La riduzione del legislativo a mero orpello, in una sola Camera dotata di ratifica dei poteri del Governo e composta in gran parte di nominati attraverso l’elargizione di un enorme premio di maggioranza (che potrebbe essere costituito da una percentuale misurata anche oltre il raddoppio dei voti effettivamente presi) e l’utilizzo delle armi dei decreti e delle leggi – delega rappresentano la questione vera intorno alla quale la autodefinita sinistra deve decidere come indirizzare la propria presenza e la propria funzione politica.
Torna alla mente il Kant della Metafisica dei Costumi: è dalle teorizzazioni contenute in quel testo tra legge e decreto, norma generale e norma particolare che si collocano gli elementi atti a ridefinire l’ambito dell’azione di governo rispetto alla funzione legislativa.
E’ su questo punto che si è giocato nella vicenda interna al PD al riguardo delle riforme costituzionali (con chi si è adeguato richiamando la logica perdente della “riduzione del danno”), mentre in Grecia una pericolosa visione populista ha portato a utilizzare l’esito del referendum di luglio per scopi esattamente opposti a quelli espressi dal voto, provocando un effetto di trascinamento nelle elezioni di settembre .
Elezioni di settembre il cui obiettivo comune a Syriza e a Nea Demokratia era proprio quello di marginalizzare il Parlamento e di renderlo ossequiente, quindi inefficace, rispetto al cuore della iniziativa politica del Governo e cioè l’adozione e la concretizzazione delle misure imposte dalla Troika.
Se s’intende rappresentare una sinistra di governo va dunque sciolto il nodo di fondo della qualità della democrazia all’interno della quale s’intende operare tra ruolo strategico del governo e centralità del legislativo, quindi della funzione strategica derivante dalla rappresentanza popolare.

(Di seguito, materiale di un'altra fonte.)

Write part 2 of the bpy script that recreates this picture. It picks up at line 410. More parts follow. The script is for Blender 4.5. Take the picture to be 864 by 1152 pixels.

Se questa scelta non viene compiuta il rischio (già concretamente in atto) è quello di scivolare rapidamente verso forme autoritarie di vera e propria riduzione degli spazi democratici.
Un fatto che fra l’altro sta avvenendo, in alcuni casi come in Italia, ben al di fuori da un quadro di legittimazione elettorale: neppure nel 1924 ciò avvenne anche se non vediamo le Camere del Lavoro bruciate e i deputati assaltati.
Ma attenzione :Il clima di vero e proprio soffocamento delle istanze contrarie, la salvaguardia misera delle proprie posizioni personali di piccolo privilegio, il pigro conformismo sul quale si adagiano i mezzi di comunicazione e di scambio d’informazioni di massa, l’incapacità delle forze politiche a indicare obiettivi concreti realmente esistenti nel contesto socio – politico fanno pensare al peggio del peggio non solo in Italia.